Microsoft publishes the carbon footprint for the entire organization, and while it does include Scope 1, 2, and 3 emissions in its sustainability report, Microsoft didn't respond to our specfic question about its datacenters. Google told us: "We don't separate datacenter data from our overall operations."

With legislation such as the EU's Corporate Sustainability Reporting Directive (CSRD) now in force, customers and resellers alike are expecting more detailed carbon emissions reporting across all three Scopes from suppliers and vendors, according to Canalys.

This expectation of transparency is increasingly important in vendor selection processes because customers need their vendors to share specific numbers to quantify the environmental impact of their cloud usage.

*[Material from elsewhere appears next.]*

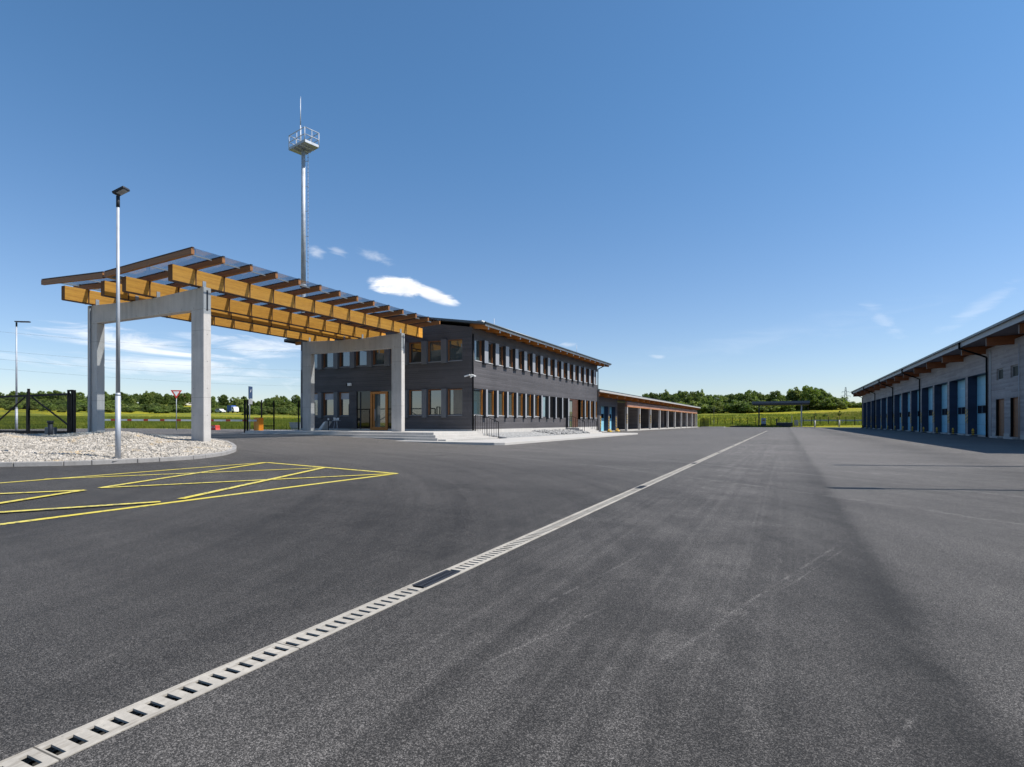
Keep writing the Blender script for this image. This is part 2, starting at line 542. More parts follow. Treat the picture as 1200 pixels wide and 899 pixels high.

"AWS has continued to fall behind its competitors here by not providing Scope 3 emissions data via its Customer Carbon Footprint Tool, which is still unavailable," Caddy claimed.

"This issue has frustrated sustainability-focused customers and partners alike for years now, but as companies prepare for CSRD disclosure, this lack of granular emissions disclosure from AWS can create compliance challenges for EU-based AWS customers."

We asked Amazon why it doesn't break out the emissions data for AWS separately from its other operations, but while the company confirmed this is so, it declined to offer an explanation. Neither did Microsoft nor Google.

In a statement, an AWS spokesperson told us: "We continue to publish a detailed, transparent report of our year-on-year progress decarbonizing our operations, including across our datacenters, in our Sustainability Report. This is in addition to sharing new programs and business updates throughout the year such as our work to increase the energy efficiency of our datacenters through advances in cooling, hardware design, extend and data management strategy optimization, among others, which are outlined in our publicly available AWS Power Usage Effectiveness (PUE) report.

"We're also working to decrease the carbon footprint of our datacenters, including by using carbon-free sources of energy, using lower-carbon alternatives for building construction, increasing operational efficiency, and expanding our existing circularity efforts to design equipment better, operate longer, and recover more. Last year we announced that Amazon achieved its goal of matching 100 percent of the electricity used in its operations, including at its datacenters, with renewable energy, significantly reducing Amazon's Scope 2 emissions."

A recent report from Uptime Institute warned [theregister.com] that prioritizing AI growth threatens to trump sustainability commitments in many territories, and that targets for greenhouse gas emissions to become net zero by a set date are almost certain to be put out of reach.